The US Federal Reserve on Thursday made its first interest rate move since December 2008, hiking an emergency lending rate it charges banks, but insisted borrowing costs would not rise for consumers or companies.
The Fed cast its decision to raise the discount rate to 0.75 percent from 0.5 percent as a response to improved financial market conditions that warrant less of a helping hand from the US central bank.
It went to pains to draw a distinction between the discount rate and the federal funds interbank lending rate, its main monetary policy tool, which remains unchanged near zero percent to help sustain a fragile US economic recovery.
“Like the closure of a number of extraordinary credit programs earlier this month, these changes are intended as a further normalization of the Federal Reserve’s lending facilities,” the Fed said in a statement.
“The modifications are not expected to lead to tighter financial conditions for households and businesses and do not signal any change in the outlook for the economy or for monetary policy,” it said.
Fed officials across the country emphasized that point.
“Monetary policy — as evidenced by the fed funds rate target — remains accommodative,” Atlanta Federal Reserve President Dennis Lockhart said in Augusta, Georgia.

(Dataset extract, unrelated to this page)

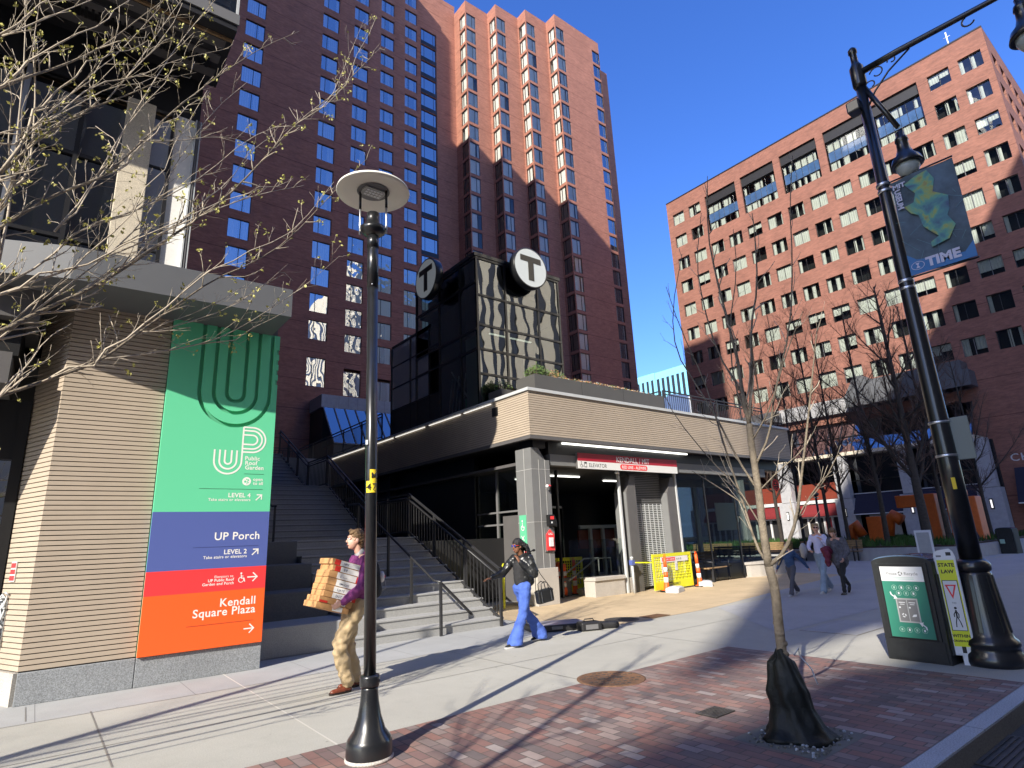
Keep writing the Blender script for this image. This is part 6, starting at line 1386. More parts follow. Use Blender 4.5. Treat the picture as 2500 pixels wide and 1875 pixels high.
# --- left foreground tree, its trunk stands outside the picture
tr = thing('street_tree', 'budding street tree whose bare branches reach in from the left over the corner building', 'tree', (-4.6, 4.9, 0))
base = Vector((-4.6, 4.9, 0)); rl = random.Random(31)
tb = MB(); tb.M = Matrix.Translation(-base); limb(tb, smooth([base, base+Vector((.03, 0, 1.5)), base+Vector((-.05, .1, 3.2)), base+Vector((.1, .1, 5.5)), base+Vector((.05, .2, 7.5))]), .11, .03, 'bark', 12); tb.build('trunk', tr)
LM = [  # (attach height, Y at start, Y at end, radius, points in photo pixels)
 (2.6, 5.0, 6.6, .030, [(-150, 860), (0, 813), (90, 759), (227, 699), (335, 630), (443, 559), (539, 496), (617, 415), (725, 298), (825, 225), (934, 117)]),
 (2.2, 5.0, 6.3, .022, [(-120, 1010), (36, 960), (150, 915), (239, 879), (335, 819), (419, 753), (520, 680), (620, 640), (706, 585), (820, 460), (905, 380)]),
 (0, 5.75, 6.3, .011, [(239, 879), (389, 861), (515, 831), (598, 795), (688, 735), (760, 687), (830, 625)]),
 (3.0, 5.1, 6.2, .018, [(-150, 770), (12, 717), (120, 669), (239, 630), (335, 600), (450, 545), (560, 500), (650, 470), (740, 455)]),
 (4.2, 5.0, 6.0, .022, [(-150, 260), (0, 225), (72, 191), (145, 162), (231, 119), (289, 84), (347, 40), (434, -20)]),
 (3.6, 5.0, 6.1, .024, [(-150, 520), (0, 425), (26, 402), (87, 350), (130, 310), (202, 269), (260, 246), (318, 228), (400, 190), (480, 180)]),
 (3.4, 5.1, 6.8, .022, [(-120, 640), (0, 560), (139, 474), (243, 434), (289, 402), (347, 347), (419, 275), (474, 223), (550, 174), (640, 116), (730, 78)]),
 (0, 5.5, 6.3, .013, [(139, 560), (208, 480), (301, 318), (405, 145), (470, 70), (540, -20)]),
 (0, 5.3, 5.6, .018, [(-40, 560), (29, 468), (69, 428), (84, 361), (87, 202), (80, 120), (100, -30)]),
 (0, 5.2, 5.5, .016, [(-10, 640), (20, 500), (40, 300), (60, 100), (55, -30)]),
 (3.1, 5.2, 6.4, .015, [(-100, 900), (60, 780), (180, 690), (300, 590), (380, 500), (430, 390), (520, 270), (600, 200)]),
 (0, 6.1, 6.7, .008, [(725, 298), (800, 255), (850, 150), (888, 49)]),
 (0, 5.8, 6.4, .009, [(335, 819), (420, 800), (560, 755), (640, 700), (700, 640)]),
 (0, 5.4, 6.2, .014, [(0, 700), (110, 640), (200, 560), (330, 520), (430, 470), (510, 420), (600, 340), (700, 300)]),
 (4.6, 5.0, 5.8, .018, [(-150, 130), (0, 90), (130, 40), (260, -20)]),
 (0, 5.3, 6.0, .011, [(60, 330), (150, 250), (220, 180), (290, 130), (390, 20)]),
 (0, 5.6, 6.2, .009, [(260, 246), (330, 160), (400, 60), (450, -10)]),
 (0, 5.6, 6.4, .010, [(347, 347), (430, 345), (520, 330), (600, 338)]),
 (2.0, 4.9, 5.4, .014, [(-120, 1080), (-20, 1000), (60, 900), (110, 830), (170, 790)]),
 (3.9, 5.0, 6.0, .014, [(-150, 400), (-20, 330), (110, 300), (230, 200), (330, 190), (420, 150), (560, 120)]),
]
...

Fed Governor Elizabeth Duke echoed the Fed’s message in a speech in Norfolk, Virginia.
The decision, requested by all 12 regional Fed banks and approved unanimously by the central bank’s board in Washington, took effect yesterday.
TAIWAN RESPONSE
Taiwan’s central bank said it will monitor changes in domestic and overseas financial and economic conditions after the US Federal Reserve Board raised the rate charged to banks for direct loans.
The bank will implement the proper monetary policies and measures in response at an appropriate time, it said in a statement released in Taipei yesterday.